Online-Nachricht - Mittwoch, 15.02.2017

Schenkungsteuer/Verfahrensrecht | Zinslauf für Hinterziehungszinsen (FG)

In die Berechnung des Zinslaufs für Hinterziehungszinsen bei der Schenkungsteuer ist neben den Anzeige- und Erklärungsfristen auch die durchschnittliche Bearbeitungsdauer einzubeziehen ( und 3 K 1628/15 Erb).
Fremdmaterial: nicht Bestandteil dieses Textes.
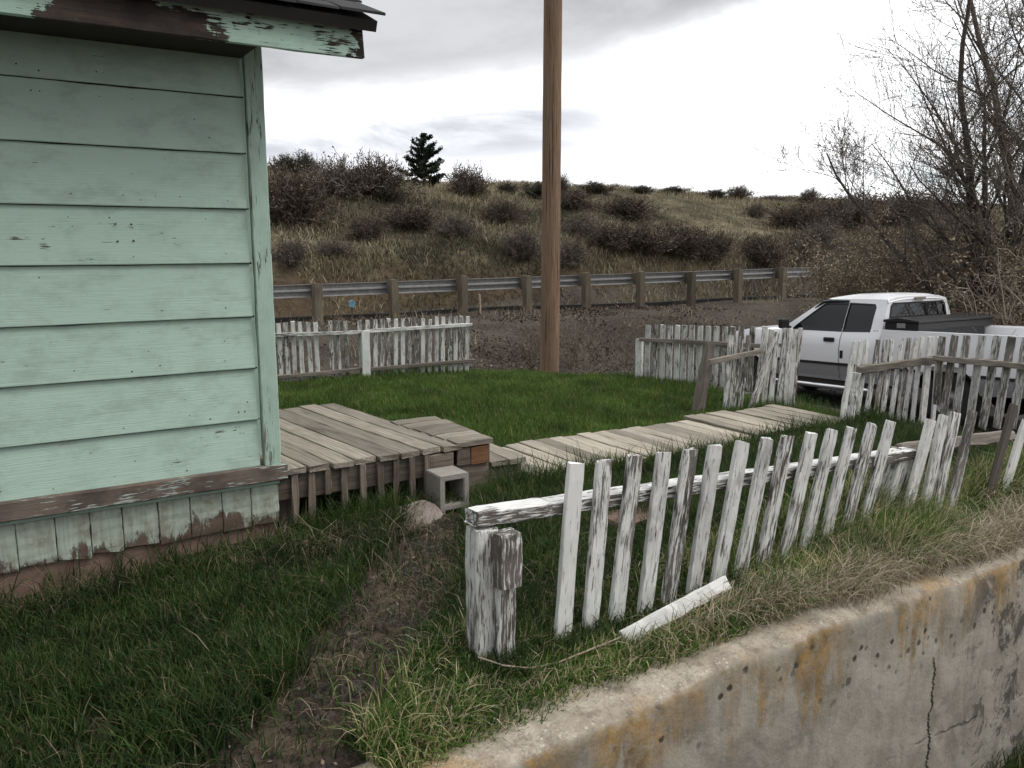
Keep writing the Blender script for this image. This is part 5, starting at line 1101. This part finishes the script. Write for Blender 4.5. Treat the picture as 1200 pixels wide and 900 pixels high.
# long grass along the wall and fence
def fd(u, v): return np.clip(.95 + 1.8 * fbm(u * 2.1, v * 3.), .1, 1) * ss(2.09, 2.20, v + .14 * fbm(u * 3, 1.) ) * (1 - .75 * ss(3.2, 4.2, u) * ss(2.28, 2.14, v + .2 * fbm(u * 2.4, 4.)))
P = scatter(80000, .9, 6.8, 2.09, 2.85, lambda u, v: fd(u, v) * np.clip(1.25 - 2.4 * path_mask(u, v), 0.02, 1))
P[:, 2] = np.where(P[:, 1] < 2.26, np.maximum(P[:, 2], wall_top(P[:, 0]) - .02), P[:, 2])
hF = (.10 + .20 * np.clip(.5 + 1.6 * fbm(P[:, 0] * 1.3 + 2, P[:, 1] * 2), 0, 1)) * rng.uniform(.55, 1.2, len(P)) * (1 - .35 * ss(2.30, 2.15, P[:, 1])) * (1 - .45 * np.exp(-((P[:, 1] - 2.46) / .06) ** 2)) * (.72 + .38 * ss(2.2, 3.0, P[:, 0]) + .40 * ss(2.4, 3.2, P[:, 0]) * ss(5, 4.2, P[:, 0]))
stuff('long_fence_grass', blades_geo(P, hF, rng.uniform(.004, .0085, len(P)), rng.normal(-1.6, 1.3, len(P)), rng.uniform(.12, 1.1, len(P)), 4), M['tallgrass'], 'long green and straw coloured grass along the front fence and wall top', 'grass')
# dead thatch: wall top, house corner, fence foot
P = scatter(34000, 1.7, 6.8, 1.99, 2.36, lambda u, v: ss(1.6, 3.4, u) * ss(2.0 + .12 * ss(3.4, 2., u), 2.10 + .12 * ss(3.4, 2., u), v + .16 * fbm(u * 5, v * 5)) * ss(2.36, 2.18, v + .25 * fbm(u * 2.4, v * 3)) * .9 * np.clip(.7 + 2 * fbm(u * 3, v * 4), 0, 1))
P[:, 2] = np.maximum(P[:, 2], wall_top(P[:, 0]) - .004) * (P[:, 1] < 2.3) + P[:, 2] * (P[:, 1] >= 2.3); P[:, 2] += rng.uniform(0, .03, len(P))
stuff('dead_thatch', blades_geo(P, rng.uniform(.05, .24, len(P)), rng.uniform(.0016, .0046, len(P)), rng.normal(-1.2, 1.6, len(P)), rng.uniform(.7, 1.3, len(P)), 4), M['straw'], 'matted dead grass and straw on the wall top and bare soil', 'dead grass')
P = np.concatenate([scatter(6500, .9, 2.0, 3.95, 4.42, lambda u, v: np.clip(.55 + 2.5 * fbm(u * 4, v * 4), 0, 1)), scatter(9000, -1, 1.3, 4.1, 4.4, lambda u, v: np.clip(.3 + 2.5 * fbm(u * 3, v * 3), 0, 1)), scatter(4000, 1.5, 3.4, 2.6, 3.3, lambda u, v: np.clip(.4 + 2.5 * fbm(u * 4, v * 4), 0, 1)), scatter(9000, -.6, 2.2, 2.4, 4.2, lambda u, v: np.clip(.35 * path_mask(u, v) + .10, 0, .7))]); P[:, 2] += rng.uniform(0, .02, len(P))
stuff('yard_straw', blades_geo(P, rng.exponential(.05, len(P)) + .03, rng.uniform(.0015, .0038, len(P)), rng.uniform(0, 6.28, len(P)), rng.uniform(1.0, 1.45, len(P)), 3), M['yardstraw'], 'matted dead grass by the house foot, on the path and the bare yard soil', 'dead grass')
# gravel and crumbs on the path, leaf litter on the drive bank
def pebbles(P, s):
    N = len(P); v0 = np.array([(1, 0, 0), (0, 1, 0), (-1, 0, 0), (0, -1, 0), (0, 0, 1), (0, 0, -1)], float); V = v0[None] * (1 + rng.normal(0, .25, (N, 6, 1))) * (s * rng.uniform(.4, 1.2, N))[:, None, None] * np.array([1, 1, .6]); a = rng.uniform(0, 6.28, N); c, s_ = np.cos(a)[:, None], np.sin(a)[:, None]
    V = np.stack([V[..., 0] * c - V[..., 1] * s_, V[..., 0] * s_ + V[..., 1] * c, V[..., 2]], -1) + P[:, None]
    F = np.array([(0, 1, 4), (1, 2, 4), (2, 3, 4), (3, 0, 4), (1, 0, 5), (2, 1, 5), (3, 2, 5), (0, 3, 5)]); return V.reshape(-1, 3), ((np.arange(N) * 6)[:, None, None] + F[None]).ravel(), np.full(N * 8, 3)
M['gravel'] = leafy('path_gravel', [(0, (.035, .033, .034)), (.6, (.10, .094, .09)), (1, (.24, .22, .20))], 0, .95)
P = scatter(30000, -.6, 2.3, 2.2, 4.3, lambda u, v: (path_mask(u, v) > .38) * np.clip(.5 + 2 * fbm(u * 3, v * 3), .1, 1)); stuff('path_gravel', pebbles(P, .007), M['gravel'], 'small dark gravel on the worn footpath', 'gravel')
P = scatter(5200, -1.2, 3.0, 2.2, 4.4, lambda u, v: .25 + .75 * path_mask(u, v)); P[:, 2] += .012
stuff('yard_litter', leaves_geo(P, .022), M['litter'], 'dead leaf crumbs scattered over the yard soil', 'leaf litter')
u = rng.uniform(-6, 18, 90000); v = rng.uniform(9.4, 20.5, 90000); k = in_frame(u, v, -.8) & (rng.random(90000) < np.clip(.32 + 2.4 * fbm(u * .8, v * .8), .04, 1)); P = np.stack([u[k], v[k], T(u[k], v[k]) + .02], 1)
stuff('drive_litter', leaves_geo(P, .075), M['litter'], 'brown leaf litter covering the dirt bank below the guardrail', 'leaf litter')
u = rng.uniform(-8, 24, 26000); v = rng.uniform(12.5, 20.4, 26000); vv = v + .068 * (u - 6.7); k = in_frame(u, v, -.5) & (rng.random(26000) < np.clip(-.05 + 2.6 * fbm(u * .5 + 3, v * .6), 0, 1) * ss(14.5, 16.5, vv)); P = np.stack([u[k], v[k], T(u[k], v[k])], 1)
stuff('bank_grass', blades_geo(P, rng.uniform(.1, .3, len(P)), rng.uniform(.008, .014, len(P)), rng.uniform(0, 6.28, len(P)), rng.uniform(.3, 1, len(P)), 2), M['drygrass'], 'thin dry grass on the bank below the guardrail', 'dead grass')
P = scatter(14000, 6.1, 8.6, 3.2, 8.4, lambda u, v: np.clip(.4 + 2 * fbm(u * 2, v * 2), .03, 1) * ss(8.6, 7.2, u)); stuff('verge_grass', blades_geo(P, rng.uniform(.05, .14, len(P)), rng.uniform(.005, .009, len(P)), rng.uniform(0, 6.28, len(P)), rng.uniform(.2, .9, len(P)), 2), M['yardgrass'], 'dark grass under the street fence and gate', 'grass')
u = rng.uniform(3.9, 7.5, 9000); v = rng.uniform(1.2, 2.0, 9000); k = in_frame(u, v, -1.1) & (rng.random(9000) < np.clip(.6 + 2 * fbm(u * 2, v * 2), 0, 1)); P = np.stack([u[k], v[k], T(u[k], v[k]) - .01], 1); stuff('kerbside_grass', blades_geo(P, rng.uniform(.06, .2, len(P)), .007, rng.uniform(0, 6.28, len(P)), rng.uniform(.2, .9, len(P)), 3), M['yardgrass'], 'grass at the foot of the concrete wall', 'grass')
# hill grass in clumps
n = 330000; u = rng.uniform(-5, 75, n); v = 27.6 + rng.random(n) ** .85 * 27; vv = v + .068 * (u - 6.7)
u = np.concatenate([u, rng.uniform(5, 60, 90000)]); v = np.concatenate([v, rng.uniform(26.2, 31.2, 90000)]); n = len(u); vv = v + .068 * (u - 6.7)
dn_ = np.clip(.30 + 2.4 * fbm(u * .16 + 5, v * .2, 0, 4) + .8 * fbm(u * 1.1, v * 1.1, 2., 2), .02, 1) * ss(27.6, 28.2, vv) * (.5 + .5 * ss(28.0, 30.8, vv + 3. * fbm(u * .3, v * .3))); k = in_frame(u, v, T(u, v), 30, 30) & (rng.random(n) < dn_); u, v = u[k], v[k]; P = np.stack([u, v, T(u, v) - .02], 1)
grn = fbm(u * .12 + 31, v * .14 + 8, 0, 3) + .25 * (1 - (vv[k] - 29) / 22) - .02 + rng.normal(0, .06, len(P)) > .16
for nm, sel, mt, lb in (('dry_hill_grass', ~grn, 'drygrass', 'pale dry bunch grass over the hillside'), ('green_hill_grass', grn, 'hillgreen', 'dull green low growth over the lower hillside')):
    Q = P[sel]; stuff(nm, blades_geo(Q, rng.uniform(.2, .55, len(Q)) * (1 if nm[0] == 'd' else .7), rng.uniform(.02, .04, len(Q)), rng.uniform(0, 6.28, len(Q)), rng.uniform(.3, 1.1, len(Q)), 2), M[mt], lb, 'hill grass')
# long dry vine stem lying in front of the corner post, scattered pale petals
vs_ = thing('dry_vine', 'long thin dry stem looping through the grass below the fence corner post', 'dead stem', at(660, 790, z=.05)); pts = [at(560, 770, v=2.45), at(590, 780, v=2.40), at(620, 783, v=2.36), at(650, 778, v=2.34), at(690, 762, v=2.33), at(715, 752, v=2.34), at(738, 742, v=2.36)]; mb = MB(); mb.tube(pts, .0035, 6); mb.build('stem', M['stake'], vs_, smooth=True)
Hintergrund: Nach § 235 Abs. 1 Satz 1 AO sind hinterzogene Steuern zu verzinsen. Der Zinslauf beginnt mit dem Eintritt der Verkürzung oder der Erlangung des Steuervorteils (§ 235 Abs. 2 Satz 1 AO).

Sachverhalt: Die Kläger der beiden Verfahren sind Eheleute, denen die Mutter der Klägerin eine in der Schweiz belegene Immobilie sowie Guthaben auf Schweizer Konten geschenkt hatte. Da die Kläger die Schenkungen zunächst nicht beim Finanzamt angezeigt hatten, erfolgte die Festsetzung der Schenkungsteuer erst aufgrund einer mehrere Jahre später erfolgten Selbstanzeige. Das Finanzamt setzte ferner Hinterziehungszinsen fest, die es zunächst ab dem Ablauf des sechsten Monats nach den Schenkungen berechnete.

Im Klageverfahren änderte das Finanzamt die Zinsbescheide nach Erörterung der Sach- und Rechtslage mit dem Gericht dahingehend, dass es von einem nunmehr erst nach elf Monaten beginnenden Zinslauf ausging. Hierbei berücksichtigte es die Anzeigefrist von drei Monaten und die sich aus dem Controlling-Bericht des Finanzamts ergebende durchschnittliche Bearbeitungszeit von acht Monaten. Den Beginn dieses Zinslaufs hielten die Kläger für zu früh und wiesen darauf hin, dass das Finanzamt mehr als drei Jahre für die Bearbeitung ihrer Schenkungsteuererklärungen benötigt habe. Auf die durchschnittliche Bearbeitungszeit dürfe nicht abgestellt werden.

Hierzu führten die Richter des FG Münster weiter aus:

  • Der Zinslauf beginnt nach zwölf Monaten.

  • Hinterziehungszinsen sind ab dem Zeitpunkt des Eintritts der Steuerverkürzung zu berechnen.

  • Bei der Schenkungssteuer ist - anders als bei anderen Veranlagungssteuern - der Zeitpunkt maßgeblich, in dem die Veranlagung dem Steuerpflichtigen bei rechtzeitiger Anzeige der Schenkung frühestens bekannt gegeben worden wäre.

  • Hierbei ist neben der dreimonatigen Anzeigefrist auch zu berücksichtigen, dass das Finanzamt nach der Anzeige eine Schenkungsteuererklärung anfordert und hierfür eine Frist von einem weiteren Monat setzt. Erst danach kann mit den Veranlagungsarbeiten begonnen werden.

  • Die Dauer der Veranlagungsarbeiten ist mit der vom Finanzamt ermittelten durchschnittlichen Bearbeitungszeit für Schenkungsteuererklärungen von acht Monaten anzusetzen.

Hinweis:

Mit seinen Urteilen folgt der Senat nicht der Auffassung des BGH, der für Strafverfahren unter Hinweis auf die Möglichkeit einer Aufforderung zur Selbstberechnung der Steuer lediglich von einer Bearbeitungszeit von einem Monat ausgeht. Von dieser Möglichkeit machen die Finanzämter, für die das Finanzgericht Münster zuständig ist, üblicherweise keinen Gebrauch.

Der Senat hat die Revision zum BFH zugelassen. Die Urteile sind auf der Homepage des FG Münster veröffentlicht.